80/20 Rule Is Everywhere

This past weekend I attended a conference for CPAs. Among all the great speakers was Perry Marshall, author of bestseller book “80/20 Sales and Marketing”.

Who is Perry Marshall?

Entrepreneur Magazine says, “Perry Marshall is the number-one author and world’s most-quoted consultant on Google Advertising. He has helped over 100,000 advertisers save literally billions of dollars in AdWords stupidity tax.”

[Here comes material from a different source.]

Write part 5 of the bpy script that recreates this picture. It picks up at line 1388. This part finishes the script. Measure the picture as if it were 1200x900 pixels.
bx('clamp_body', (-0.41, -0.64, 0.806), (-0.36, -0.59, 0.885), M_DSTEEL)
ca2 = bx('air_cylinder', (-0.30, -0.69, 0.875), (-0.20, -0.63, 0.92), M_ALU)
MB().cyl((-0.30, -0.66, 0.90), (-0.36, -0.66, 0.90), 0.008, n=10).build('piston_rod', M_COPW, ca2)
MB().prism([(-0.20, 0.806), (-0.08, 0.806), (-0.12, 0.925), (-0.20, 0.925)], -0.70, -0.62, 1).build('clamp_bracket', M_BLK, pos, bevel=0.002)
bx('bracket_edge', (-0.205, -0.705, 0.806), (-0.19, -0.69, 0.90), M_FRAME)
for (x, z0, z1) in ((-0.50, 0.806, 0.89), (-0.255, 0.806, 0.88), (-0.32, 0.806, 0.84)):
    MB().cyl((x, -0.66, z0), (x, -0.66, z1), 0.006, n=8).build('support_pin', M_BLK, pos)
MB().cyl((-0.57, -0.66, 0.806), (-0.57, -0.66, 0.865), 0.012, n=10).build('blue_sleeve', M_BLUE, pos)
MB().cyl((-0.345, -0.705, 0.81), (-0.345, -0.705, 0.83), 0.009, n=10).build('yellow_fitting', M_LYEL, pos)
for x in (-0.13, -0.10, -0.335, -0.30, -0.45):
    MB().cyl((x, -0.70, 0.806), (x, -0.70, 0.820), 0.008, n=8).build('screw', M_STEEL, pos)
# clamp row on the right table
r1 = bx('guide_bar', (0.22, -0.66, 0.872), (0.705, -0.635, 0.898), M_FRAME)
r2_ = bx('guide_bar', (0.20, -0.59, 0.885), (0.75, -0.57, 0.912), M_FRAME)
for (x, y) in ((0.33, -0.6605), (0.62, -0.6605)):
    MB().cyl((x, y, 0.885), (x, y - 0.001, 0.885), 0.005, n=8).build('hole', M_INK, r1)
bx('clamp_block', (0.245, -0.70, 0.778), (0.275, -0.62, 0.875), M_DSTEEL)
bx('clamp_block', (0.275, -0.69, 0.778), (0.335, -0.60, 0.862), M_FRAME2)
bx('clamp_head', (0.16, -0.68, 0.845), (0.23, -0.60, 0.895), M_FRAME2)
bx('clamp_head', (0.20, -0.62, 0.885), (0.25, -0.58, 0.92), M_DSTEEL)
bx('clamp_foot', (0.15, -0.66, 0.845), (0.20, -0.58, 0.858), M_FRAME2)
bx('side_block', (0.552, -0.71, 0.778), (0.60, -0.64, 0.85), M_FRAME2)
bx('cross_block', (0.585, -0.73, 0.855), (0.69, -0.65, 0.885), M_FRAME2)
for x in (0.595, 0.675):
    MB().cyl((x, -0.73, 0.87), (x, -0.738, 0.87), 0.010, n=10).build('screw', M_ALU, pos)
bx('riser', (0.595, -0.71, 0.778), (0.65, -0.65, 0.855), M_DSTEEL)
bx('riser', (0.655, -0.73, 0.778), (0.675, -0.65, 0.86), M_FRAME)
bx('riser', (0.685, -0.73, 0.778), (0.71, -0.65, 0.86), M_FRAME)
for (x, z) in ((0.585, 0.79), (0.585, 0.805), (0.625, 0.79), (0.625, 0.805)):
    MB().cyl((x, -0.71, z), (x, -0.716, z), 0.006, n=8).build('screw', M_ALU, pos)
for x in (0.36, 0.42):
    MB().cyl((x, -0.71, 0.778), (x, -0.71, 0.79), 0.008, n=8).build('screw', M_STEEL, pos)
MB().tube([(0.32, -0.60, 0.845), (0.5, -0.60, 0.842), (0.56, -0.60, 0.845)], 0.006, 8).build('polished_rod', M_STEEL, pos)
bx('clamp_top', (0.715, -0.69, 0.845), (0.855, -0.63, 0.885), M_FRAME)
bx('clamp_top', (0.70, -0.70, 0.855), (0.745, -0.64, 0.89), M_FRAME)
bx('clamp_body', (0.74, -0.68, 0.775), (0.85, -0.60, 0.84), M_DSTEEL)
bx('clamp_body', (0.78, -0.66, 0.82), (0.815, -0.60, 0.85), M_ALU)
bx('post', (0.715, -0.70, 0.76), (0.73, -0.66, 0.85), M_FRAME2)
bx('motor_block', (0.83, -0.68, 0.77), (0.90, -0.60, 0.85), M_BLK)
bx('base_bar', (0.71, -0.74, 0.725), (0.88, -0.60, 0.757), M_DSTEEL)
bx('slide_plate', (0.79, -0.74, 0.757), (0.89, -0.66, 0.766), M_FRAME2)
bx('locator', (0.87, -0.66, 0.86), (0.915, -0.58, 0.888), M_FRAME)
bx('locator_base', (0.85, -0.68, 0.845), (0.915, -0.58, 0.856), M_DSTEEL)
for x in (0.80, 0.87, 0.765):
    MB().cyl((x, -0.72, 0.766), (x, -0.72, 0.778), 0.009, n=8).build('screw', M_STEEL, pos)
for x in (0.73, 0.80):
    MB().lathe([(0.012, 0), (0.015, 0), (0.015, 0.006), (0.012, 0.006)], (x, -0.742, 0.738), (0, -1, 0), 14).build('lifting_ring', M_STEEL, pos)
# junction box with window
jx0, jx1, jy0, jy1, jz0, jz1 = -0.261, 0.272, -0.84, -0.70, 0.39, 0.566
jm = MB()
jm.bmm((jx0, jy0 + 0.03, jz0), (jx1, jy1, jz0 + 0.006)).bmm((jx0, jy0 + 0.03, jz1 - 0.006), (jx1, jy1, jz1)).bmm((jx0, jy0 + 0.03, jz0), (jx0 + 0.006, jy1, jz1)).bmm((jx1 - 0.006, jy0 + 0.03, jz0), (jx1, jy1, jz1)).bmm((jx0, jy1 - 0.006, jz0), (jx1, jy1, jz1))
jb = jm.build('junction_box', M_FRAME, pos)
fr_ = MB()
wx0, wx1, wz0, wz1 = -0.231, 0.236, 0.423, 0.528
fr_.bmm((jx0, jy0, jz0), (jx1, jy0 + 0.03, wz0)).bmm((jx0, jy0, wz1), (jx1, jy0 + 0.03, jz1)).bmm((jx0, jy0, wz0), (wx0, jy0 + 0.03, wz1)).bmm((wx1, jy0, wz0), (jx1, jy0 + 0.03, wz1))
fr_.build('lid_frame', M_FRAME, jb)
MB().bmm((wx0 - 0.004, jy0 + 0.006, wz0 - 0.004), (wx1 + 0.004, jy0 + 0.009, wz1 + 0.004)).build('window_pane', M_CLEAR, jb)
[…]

I have always been fascinated with the power of predictive analytics. I wouldn’t call myself a numbers geek, but I like to look for the story behind the numbers. So naturally I was pleased to see Perry on stage talking about his book the “80/20 Sales and Marketing”. I was interested to see how he applies this age-old principle to the art of marketing.

I’ve been aware of this 80/20 rule for a while now; I even looked at some of my own data-sets to “verify” if it applies to me as well. Still, I haven’t really used this principle in my own decision making process. It is too easy to get busy with the familiar day-to-day tasks instead of identifying those ones that are really important and focusing more on those tasks.

During his presentation, Perry demonstrated how the Pareto Principle applies to wealth distribution, talent distribution among people, client value distribution, etc. 80/20 applies to pretty much everything that you can measure.

To use Perry’s own words “Pure 80/20 is depressingly Darwinian, especially when you are on the bottom”. It does seem unfair why roughly 80% of the wealth should belong to 20% of the people. Politicians tried to “fix” this with various legislations, so far it hasn’t worked.


The good news is that charity is turning 80/20 upside down. Those of us who have more (if you are reading this post using the internet, you have more…) have the privilege of helping others. Generosity starts with me and you, not them…

My personal plan is to star applying this principle in my own life. I think it will be beneficial to me to apply this Pareto rule of thumb when prioritizing tasks.